-- start --
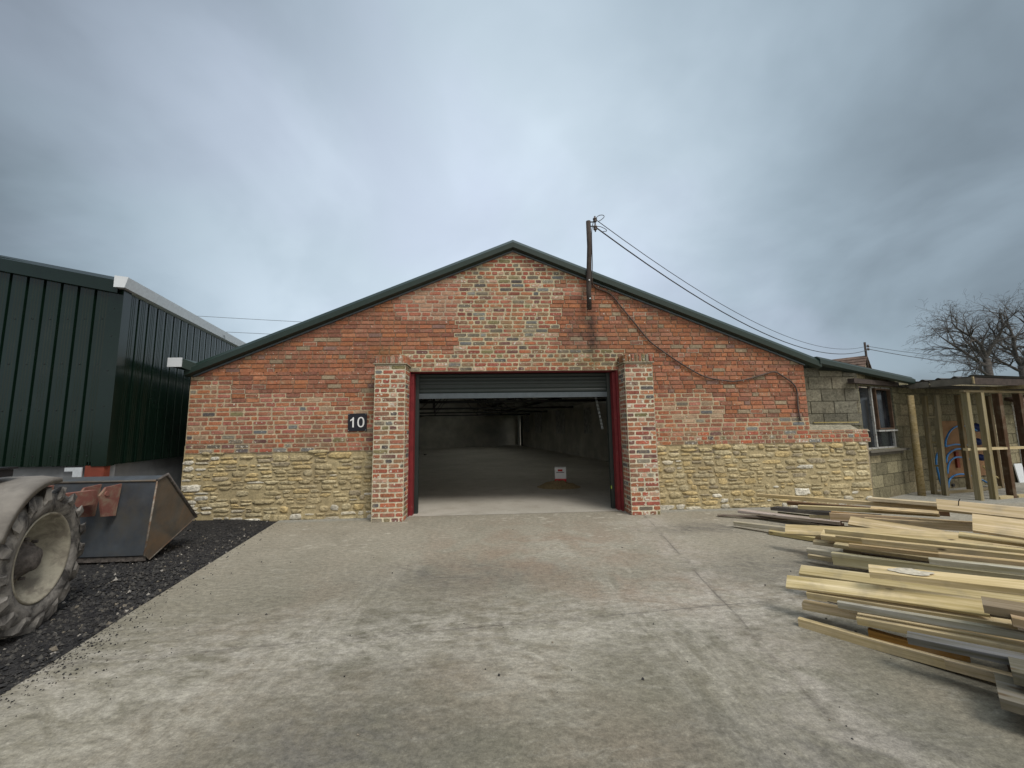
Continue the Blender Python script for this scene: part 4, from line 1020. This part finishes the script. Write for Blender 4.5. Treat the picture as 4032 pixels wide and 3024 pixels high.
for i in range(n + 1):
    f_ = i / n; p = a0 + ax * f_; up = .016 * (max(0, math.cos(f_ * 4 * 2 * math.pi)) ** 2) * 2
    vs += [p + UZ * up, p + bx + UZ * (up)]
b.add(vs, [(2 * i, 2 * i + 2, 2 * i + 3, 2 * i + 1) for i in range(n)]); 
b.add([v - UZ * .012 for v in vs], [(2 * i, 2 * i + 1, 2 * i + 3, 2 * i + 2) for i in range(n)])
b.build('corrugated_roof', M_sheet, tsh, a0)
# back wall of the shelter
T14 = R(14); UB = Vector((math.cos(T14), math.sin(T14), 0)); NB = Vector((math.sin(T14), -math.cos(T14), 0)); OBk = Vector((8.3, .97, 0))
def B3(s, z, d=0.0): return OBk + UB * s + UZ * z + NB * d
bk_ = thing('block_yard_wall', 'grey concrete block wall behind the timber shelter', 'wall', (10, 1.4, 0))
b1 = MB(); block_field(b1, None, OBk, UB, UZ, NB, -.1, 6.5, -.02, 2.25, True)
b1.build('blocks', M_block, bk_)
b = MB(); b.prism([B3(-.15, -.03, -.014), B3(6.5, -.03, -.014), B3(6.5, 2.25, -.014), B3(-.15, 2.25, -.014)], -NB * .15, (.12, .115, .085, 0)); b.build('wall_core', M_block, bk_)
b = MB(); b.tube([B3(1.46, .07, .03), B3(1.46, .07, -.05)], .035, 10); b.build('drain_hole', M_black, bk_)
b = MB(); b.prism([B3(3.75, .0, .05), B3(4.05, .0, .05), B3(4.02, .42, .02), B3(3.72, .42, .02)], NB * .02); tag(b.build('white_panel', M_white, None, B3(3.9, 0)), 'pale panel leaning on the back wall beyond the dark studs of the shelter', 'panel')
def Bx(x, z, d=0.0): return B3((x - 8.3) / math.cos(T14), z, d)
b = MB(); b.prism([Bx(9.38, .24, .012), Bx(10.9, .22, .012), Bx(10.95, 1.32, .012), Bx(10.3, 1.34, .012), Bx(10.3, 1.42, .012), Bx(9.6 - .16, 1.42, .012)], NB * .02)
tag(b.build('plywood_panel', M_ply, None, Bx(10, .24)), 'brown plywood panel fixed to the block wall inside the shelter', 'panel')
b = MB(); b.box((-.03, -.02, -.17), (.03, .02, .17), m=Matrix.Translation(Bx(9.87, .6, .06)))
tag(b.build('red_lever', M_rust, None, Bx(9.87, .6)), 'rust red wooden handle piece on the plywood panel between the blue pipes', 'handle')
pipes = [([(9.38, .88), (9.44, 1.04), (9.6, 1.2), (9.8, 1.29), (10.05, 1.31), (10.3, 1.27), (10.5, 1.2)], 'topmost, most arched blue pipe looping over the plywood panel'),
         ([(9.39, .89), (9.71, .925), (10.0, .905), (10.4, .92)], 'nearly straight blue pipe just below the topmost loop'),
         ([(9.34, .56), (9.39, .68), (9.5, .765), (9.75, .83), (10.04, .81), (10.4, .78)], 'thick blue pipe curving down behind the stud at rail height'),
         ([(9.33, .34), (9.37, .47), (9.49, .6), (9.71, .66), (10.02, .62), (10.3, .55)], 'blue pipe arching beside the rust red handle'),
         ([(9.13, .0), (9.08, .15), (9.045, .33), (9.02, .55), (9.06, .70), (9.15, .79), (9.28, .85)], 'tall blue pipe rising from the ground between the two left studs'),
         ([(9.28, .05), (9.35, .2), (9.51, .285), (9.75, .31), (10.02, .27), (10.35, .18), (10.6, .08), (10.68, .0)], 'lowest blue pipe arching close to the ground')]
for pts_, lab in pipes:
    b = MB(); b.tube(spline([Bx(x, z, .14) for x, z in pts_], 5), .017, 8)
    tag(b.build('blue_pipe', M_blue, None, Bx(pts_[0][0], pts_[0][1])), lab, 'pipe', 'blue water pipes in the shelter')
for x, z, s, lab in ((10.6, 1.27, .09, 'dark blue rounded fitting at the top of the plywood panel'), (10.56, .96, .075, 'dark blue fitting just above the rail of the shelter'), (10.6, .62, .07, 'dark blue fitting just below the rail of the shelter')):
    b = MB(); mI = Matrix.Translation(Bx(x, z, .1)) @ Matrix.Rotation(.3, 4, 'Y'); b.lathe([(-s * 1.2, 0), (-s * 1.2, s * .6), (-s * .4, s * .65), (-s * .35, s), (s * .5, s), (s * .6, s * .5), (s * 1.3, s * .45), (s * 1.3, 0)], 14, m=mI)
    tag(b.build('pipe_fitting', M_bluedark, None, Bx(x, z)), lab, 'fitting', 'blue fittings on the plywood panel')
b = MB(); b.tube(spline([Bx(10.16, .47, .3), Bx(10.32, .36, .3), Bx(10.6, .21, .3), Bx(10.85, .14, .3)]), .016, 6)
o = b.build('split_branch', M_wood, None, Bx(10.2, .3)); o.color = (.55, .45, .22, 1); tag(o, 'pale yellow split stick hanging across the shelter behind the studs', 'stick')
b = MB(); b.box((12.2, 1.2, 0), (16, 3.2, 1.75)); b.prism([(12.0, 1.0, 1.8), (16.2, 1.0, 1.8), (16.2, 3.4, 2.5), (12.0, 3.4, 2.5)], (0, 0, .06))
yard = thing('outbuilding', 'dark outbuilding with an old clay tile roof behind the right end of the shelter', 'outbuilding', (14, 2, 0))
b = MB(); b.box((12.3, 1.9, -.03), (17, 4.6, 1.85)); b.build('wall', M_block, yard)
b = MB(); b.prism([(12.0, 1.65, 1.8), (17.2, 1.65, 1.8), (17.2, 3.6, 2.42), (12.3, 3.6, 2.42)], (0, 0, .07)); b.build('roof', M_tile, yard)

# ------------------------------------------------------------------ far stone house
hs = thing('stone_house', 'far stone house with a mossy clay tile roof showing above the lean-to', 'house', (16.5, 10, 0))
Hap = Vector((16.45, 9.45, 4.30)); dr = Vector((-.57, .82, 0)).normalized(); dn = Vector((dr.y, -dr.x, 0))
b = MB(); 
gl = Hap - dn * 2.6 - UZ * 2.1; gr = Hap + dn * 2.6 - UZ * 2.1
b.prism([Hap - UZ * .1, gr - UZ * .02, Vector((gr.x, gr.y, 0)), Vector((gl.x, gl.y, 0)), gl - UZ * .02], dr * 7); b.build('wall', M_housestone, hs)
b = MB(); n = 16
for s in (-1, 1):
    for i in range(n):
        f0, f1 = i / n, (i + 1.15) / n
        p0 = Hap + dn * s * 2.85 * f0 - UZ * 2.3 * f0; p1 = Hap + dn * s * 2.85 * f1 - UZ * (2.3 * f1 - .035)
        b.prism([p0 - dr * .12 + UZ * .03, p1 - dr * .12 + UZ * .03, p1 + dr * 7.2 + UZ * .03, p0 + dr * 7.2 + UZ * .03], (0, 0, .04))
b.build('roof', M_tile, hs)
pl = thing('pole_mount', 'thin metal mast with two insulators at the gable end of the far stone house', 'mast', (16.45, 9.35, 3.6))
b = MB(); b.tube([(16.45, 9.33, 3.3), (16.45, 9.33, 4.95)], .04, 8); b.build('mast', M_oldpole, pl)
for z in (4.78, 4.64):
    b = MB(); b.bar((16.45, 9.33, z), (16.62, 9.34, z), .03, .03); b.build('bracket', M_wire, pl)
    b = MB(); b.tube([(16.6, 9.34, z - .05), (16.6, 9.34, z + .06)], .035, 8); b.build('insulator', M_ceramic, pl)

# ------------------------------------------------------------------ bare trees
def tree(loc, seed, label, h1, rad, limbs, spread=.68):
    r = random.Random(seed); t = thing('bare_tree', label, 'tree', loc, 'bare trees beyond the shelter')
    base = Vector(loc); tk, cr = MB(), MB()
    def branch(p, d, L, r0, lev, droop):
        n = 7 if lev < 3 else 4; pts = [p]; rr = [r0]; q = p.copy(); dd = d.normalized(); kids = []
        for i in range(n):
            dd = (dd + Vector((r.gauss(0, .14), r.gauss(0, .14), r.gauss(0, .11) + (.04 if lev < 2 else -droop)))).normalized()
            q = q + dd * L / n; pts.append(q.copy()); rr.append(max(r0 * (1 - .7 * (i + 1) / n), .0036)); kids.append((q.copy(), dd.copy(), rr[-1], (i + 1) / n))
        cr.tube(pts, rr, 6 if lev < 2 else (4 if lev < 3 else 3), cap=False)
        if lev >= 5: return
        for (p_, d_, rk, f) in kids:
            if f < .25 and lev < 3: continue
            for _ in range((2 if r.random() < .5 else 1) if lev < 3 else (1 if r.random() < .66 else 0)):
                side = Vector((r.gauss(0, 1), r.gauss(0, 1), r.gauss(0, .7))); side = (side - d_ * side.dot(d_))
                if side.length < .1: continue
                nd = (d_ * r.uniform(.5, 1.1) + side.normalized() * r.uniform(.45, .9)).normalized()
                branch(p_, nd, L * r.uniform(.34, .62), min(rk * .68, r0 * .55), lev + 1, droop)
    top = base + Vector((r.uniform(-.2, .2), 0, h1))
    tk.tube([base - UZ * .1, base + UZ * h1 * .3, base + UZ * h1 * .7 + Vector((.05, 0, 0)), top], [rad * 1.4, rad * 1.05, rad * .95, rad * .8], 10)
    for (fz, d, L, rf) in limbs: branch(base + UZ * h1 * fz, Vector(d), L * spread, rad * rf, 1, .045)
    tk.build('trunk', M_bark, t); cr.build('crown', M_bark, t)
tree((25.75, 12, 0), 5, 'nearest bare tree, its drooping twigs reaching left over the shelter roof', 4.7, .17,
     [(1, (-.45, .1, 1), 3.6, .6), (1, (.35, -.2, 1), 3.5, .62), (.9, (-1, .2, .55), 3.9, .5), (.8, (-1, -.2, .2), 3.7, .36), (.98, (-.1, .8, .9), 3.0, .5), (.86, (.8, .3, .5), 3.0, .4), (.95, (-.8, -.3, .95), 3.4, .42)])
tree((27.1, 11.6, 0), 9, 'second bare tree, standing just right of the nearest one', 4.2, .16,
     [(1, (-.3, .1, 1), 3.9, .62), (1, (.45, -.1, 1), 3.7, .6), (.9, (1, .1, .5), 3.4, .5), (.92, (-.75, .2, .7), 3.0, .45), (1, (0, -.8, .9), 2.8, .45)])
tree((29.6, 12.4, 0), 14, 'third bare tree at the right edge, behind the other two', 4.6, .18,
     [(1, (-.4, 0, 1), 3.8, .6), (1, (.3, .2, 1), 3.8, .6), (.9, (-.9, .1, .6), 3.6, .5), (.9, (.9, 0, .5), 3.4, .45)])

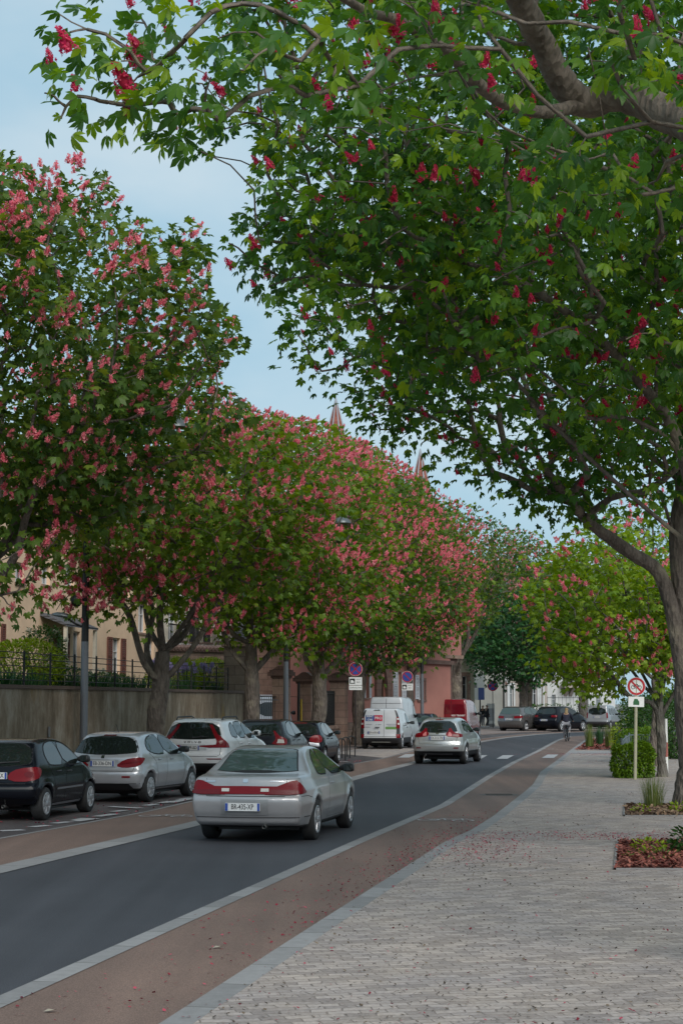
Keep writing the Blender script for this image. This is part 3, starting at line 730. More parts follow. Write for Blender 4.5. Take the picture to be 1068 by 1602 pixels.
-- end --
**Aim of the exercise:**
Check each line of the entries above for the word "from". List the ones that have it.

**Exercise output:**
Continue the Blender Python script for this scene: part 4, from line 1020. This part finishes the script. Write for Blender 4.5. Treat the picture as 4032 pixels wide and 3024 pixels high.
         ([(9.13, .0), (9.08, .15), (9.045, .33), (9.02, .55), (9.06, .70), (9.15, .79), (9.28, .85)], 'tall blue pipe rising from the ground between the two left studs'),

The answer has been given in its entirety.